======== Raw data ========

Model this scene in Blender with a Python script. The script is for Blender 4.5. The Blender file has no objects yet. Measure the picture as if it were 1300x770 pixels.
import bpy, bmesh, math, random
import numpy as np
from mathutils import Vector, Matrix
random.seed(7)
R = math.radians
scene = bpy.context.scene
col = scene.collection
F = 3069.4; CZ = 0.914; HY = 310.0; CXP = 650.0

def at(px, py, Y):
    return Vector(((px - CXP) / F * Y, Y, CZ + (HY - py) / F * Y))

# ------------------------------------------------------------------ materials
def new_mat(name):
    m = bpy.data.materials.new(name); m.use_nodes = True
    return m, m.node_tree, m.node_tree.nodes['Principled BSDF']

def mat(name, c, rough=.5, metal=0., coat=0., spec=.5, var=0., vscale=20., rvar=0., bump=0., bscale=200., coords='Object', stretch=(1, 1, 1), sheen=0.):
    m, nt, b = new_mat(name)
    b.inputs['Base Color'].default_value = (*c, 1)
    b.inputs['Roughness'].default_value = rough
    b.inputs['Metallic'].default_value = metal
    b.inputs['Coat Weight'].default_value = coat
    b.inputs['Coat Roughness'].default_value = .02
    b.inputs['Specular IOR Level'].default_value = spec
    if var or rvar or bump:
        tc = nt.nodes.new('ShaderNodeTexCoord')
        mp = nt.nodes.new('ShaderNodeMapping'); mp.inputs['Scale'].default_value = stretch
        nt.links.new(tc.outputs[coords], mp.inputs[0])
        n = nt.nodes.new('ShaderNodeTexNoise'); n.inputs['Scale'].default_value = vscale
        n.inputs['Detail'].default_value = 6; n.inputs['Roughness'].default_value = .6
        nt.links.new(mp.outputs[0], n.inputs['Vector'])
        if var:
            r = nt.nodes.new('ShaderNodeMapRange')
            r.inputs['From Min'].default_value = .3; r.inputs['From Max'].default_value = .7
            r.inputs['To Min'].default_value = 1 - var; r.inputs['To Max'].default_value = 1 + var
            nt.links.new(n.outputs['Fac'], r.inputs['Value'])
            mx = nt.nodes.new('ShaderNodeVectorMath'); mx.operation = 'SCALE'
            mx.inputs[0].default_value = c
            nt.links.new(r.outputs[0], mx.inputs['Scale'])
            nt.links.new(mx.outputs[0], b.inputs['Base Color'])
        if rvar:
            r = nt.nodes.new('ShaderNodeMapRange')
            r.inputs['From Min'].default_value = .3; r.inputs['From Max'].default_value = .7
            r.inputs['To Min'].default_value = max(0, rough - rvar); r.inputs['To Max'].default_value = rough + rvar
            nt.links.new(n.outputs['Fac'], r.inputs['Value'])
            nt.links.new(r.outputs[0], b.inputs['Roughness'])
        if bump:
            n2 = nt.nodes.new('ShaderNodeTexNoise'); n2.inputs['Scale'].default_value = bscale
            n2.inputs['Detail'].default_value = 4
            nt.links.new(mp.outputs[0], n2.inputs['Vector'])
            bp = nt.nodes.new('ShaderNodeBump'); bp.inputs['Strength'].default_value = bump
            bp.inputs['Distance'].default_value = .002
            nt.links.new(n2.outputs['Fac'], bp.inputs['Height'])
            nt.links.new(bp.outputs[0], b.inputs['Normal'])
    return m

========

* [Objective] Every line of the material must be returned exactly as it appears.

* [Task answer]
Model this scene in Blender with a Python script. The script is for Blender 4.5. The Blender file has no objects yet. Measure the picture as if it were 1300x770 pixels.
import bpy, bmesh, math, random
import numpy as np
from mathutils import Vector, Matrix
random.seed(7)
R = math.radians
scene = bpy.context.scene
col = scene.collection
F = 3069.4; CZ = 0.914; HY = 310.0; CXP = 650.0

def at(px, py, Y):
    return Vector(((px - CXP) / F * Y, Y, CZ + (HY - py) / F * Y))

# ------------------------------------------------------------------ materials
def new_mat(name):
    m = bpy.data.materials.new(name); m.use_nodes = True
    return m, m.node_tree, m.node_tree.nodes['Principled BSDF']

def mat(name, c, rough=.5, metal=0., coat=0., spec=.5, var=0., vscale=20., rvar=0., bump=0., bscale=200., coords='Object', stretch=(1, 1, 1), sheen=0.):
    m, nt, b = new_mat(name)
    b.inputs['Base Color'].default_value = (*c, 1)
    b.inputs['Roughness'].default_value = rough
    b.inputs['Metallic'].default_value = metal
    b.inputs['Coat Weight'].default_value = coat
    b.inputs['Coat Roughness'].default_value = .02
    b.inputs['Specular IOR Level'].default_value = spec
    if var or rvar or bump:
        tc = nt.nodes.new('ShaderNodeTexCoord')
        mp = nt.nodes.new('ShaderNodeMapping'); mp.inputs['Scale'].default_value = stretch
        nt.links.new(tc.outputs[coords], mp.inputs[0])
        n = nt.nodes.new('ShaderNodeTexNoise'); n.inputs['Scale'].default_value = vscale
        n.inputs['Detail'].default_value = 6; n.inputs['Roughness'].default_value = .6
        nt.links.new(mp.outputs[0], n.inputs['Vector'])
        if var:
            r = nt.nodes.new('ShaderNodeMapRange')
            r.inputs['From Min'].default_value = .3; r.inputs['From Max'].default_value = .7
            r.inputs['To Min'].default_value = 1 - var; r.inputs['To Max'].default_value = 1 + var
            nt.links.new(n.outputs['Fac'], r.inputs['Value'])
            mx = nt.nodes.new('ShaderNodeVectorMath'); mx.operation = 'SCALE'
            mx.inputs[0].default_value = c
            nt.links.new(r.outputs[0], mx.inputs['Scale'])
            nt.links.new(mx.outputs[0], b.inputs['Base Color'])
        if rvar:
            r = nt.nodes.new('ShaderNodeMapRange')
            r.inputs['From Min'].default_value = .3; r.inputs['From Max'].default_value = .7
            r.inputs['To Min'].default_value = max(0, rough - rvar); r.inputs['To Max'].default_value = rough + rvar
            nt.links.new(n.outputs['Fac'], r.inputs['Value'])
            nt.links.new(r.outputs[0], b.inputs['Roughness'])
        if bump:
            n2 = nt.nodes.new('ShaderNodeTexNoise'); n2.inputs['Scale'].default_value = bscale
            n2.inputs['Detail'].default_value = 4
            nt.links.new(mp.outputs[0], n2.inputs['Vector'])
            bp = nt.nodes.new('ShaderNodeBump'); bp.inputs['Strength'].default_value = bump
            bp.inputs['Distance'].default_value = .002
            nt.links.new(n2.outputs['Fac'], bp.inputs['Height'])
            nt.links.new(bp.outputs[0], b.inputs['Normal'])
    return m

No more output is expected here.